Infine lo spazio si connota eticamente ed è spazio interiore minacciato, dove la contraddizione paradossale si sposta sullo strumento e il nascosto oggetto della poesia: la parola che, esprimendo una dimensione insidiata e offesa, articola la propria sottrazione e si professa “tacita” (“… Parlerò la / lingua convessa tacita / del monte…”), annodandosi al silenzio, motore della sua tensione e perenne desiderio.
La parola enuncia ora il proprio nodo paradossale, dopo aver saggiato lungo la raccolta altri legami oppositivi: la stabilità dello spazio e la dissipazione del tempo; la forma, visibile identità dello spazio e proiezione mentale, e la trasformante fattura che vi imprime il segno del tempo; l’arte, che ricerca il dominio di stabili forme, e la natura piegata a mutarsi.
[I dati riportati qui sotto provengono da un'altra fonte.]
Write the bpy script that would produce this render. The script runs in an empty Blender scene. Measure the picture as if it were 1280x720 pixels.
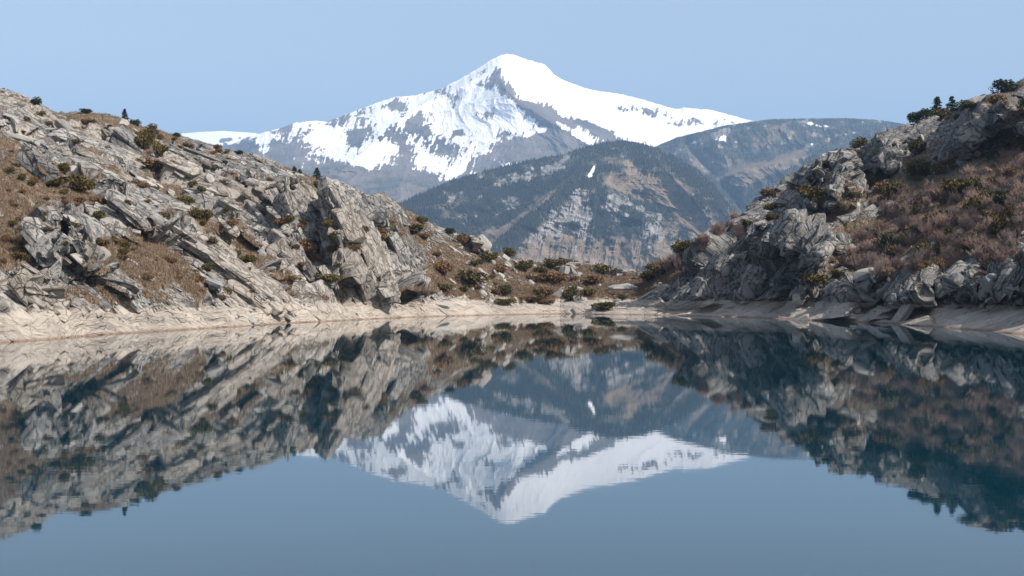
import bpy, bmesh, math, random
import numpy as np
from mathutils import Vector, Matrix

random.seed(7)
RNG = np.random.default_rng(7)
COL = bpy.context.scene.collection
F = 50.0 / 36.0 * 1280.0          # focal length in photograph pixels
CAM_H = 6.0
KD = F * CAM_H                    # depth = KD / k, k = pixels below the horizon of the water at that depth
R = math.radians

# ------------------------------------------------------------------ noise
def _h(ix, iy, iz, seed):
    h = (ix.astype(np.int64) * 374761393 + iy.astype(np.int64) * 668265263 + iz.astype(np.int64) * 2147483647 + seed * 974634777) & 0xFFFFFFFF
    h = ((h ^ (h >> 13)) * 1274126177) & 0xFFFFFFFF
    h = ((h ^ (h >> 16)) * 2246822519) & 0xFFFFFFFF
    return (((h ^ (h >> 15)) & 0xFFFFFF).astype(np.float32)) / 16777216.0

def vnoise(p, seed=0):            # value noise in -1..1, p (N,3)
    i = np.floor(p).astype(np.int64); f = (p - i).astype(np.float32)
    f = f * f * f * (f * (f * 6 - 15) + 10)
    out = 0
    for dx in (0, 1):
        wx = f[:, 0] if dx else 1 - f[:, 0]
        for dy in (0, 1):
            wy = f[:, 1] if dy else 1 - f[:, 1]
            for dz in (0, 1):
                wz = f[:, 2] if dz else 1 - f[:, 2]
                out = out + wx * wy * wz * _h(i[:, 0] + dx, i[:, 1] + dy, i[:, 2] + dz, seed)
    return out * 2 - 1

def fbm(p, octs=5, seed=0, gain=.5, ridged=False):
    a, s, t = 1.0, 0.0, 0.0
    for k in range(octs):
        n = vnoise(p * (2.03 ** k) + k * 17.3, seed + k)
        if ridged: n = 1 - 2 * np.abs(n)
        s = s + a * n; t += a; a *= gain
    return s / t

def voronoi(p, seed):             # p (N,3) -> F1, F2, cell random (N,4), vector from the cell's centre
    i = np.floor(p).astype(np.int64)
    n = len(p)
    f1 = np.full(n, 9., np.float32); f2 = np.full(n, 9., np.float32)
    best = np.zeros((n, 3), np.int64); rel = np.zeros((n, 3), np.float32)
    for dx in (-1, 0, 1):
        for dy in (-1, 0, 1):
            for dz in (-1, 0, 1):
                c = i + np.array([dx, dy, dz])
                ctr = np.stack([c[:, k] + .12 + .76 * _h(c[:, 0], c[:, 1], c[:, 2], seed + k) for k in range(3)], 1)
                d = (p - ctr).astype(np.float32)
                q = np.sqrt((d * d).sum(1))
                m = q < f1
                f2 = np.where(m, f1, np.minimum(f2, q))
                f1 = np.where(m, q, f1)
                best[m] = c[m]; rel[m] = d[m]
    rnd = np.stack([_h(best[:, 0], best[:, 1], best[:, 2], seed + 50 + k) for k in range(4)], 1)
    return f1, f2, rnd, rel

def sstep(a, b, x):
    t = np.clip((x - a) / (b - a), 0, 1)
    return t * t * (3 - 2 * t)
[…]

Infine quel disporsi spaziale e visivo della parola in conclusa geometria che al ‘giro’ del discorso poetico e al materializzarsi del tempo nel ritmo circolare del verso oppone una sorta di prosa spezzata, un discorso disarticolato in segmenti. Ma il dettato in sintassi e in immagini poetico trasforma tuttavia la recisione e l’intermittenza in ritmo che, non sedato dal ‘giro’ del verso, cadenza un affanno, una singultante non coercibile angoscia.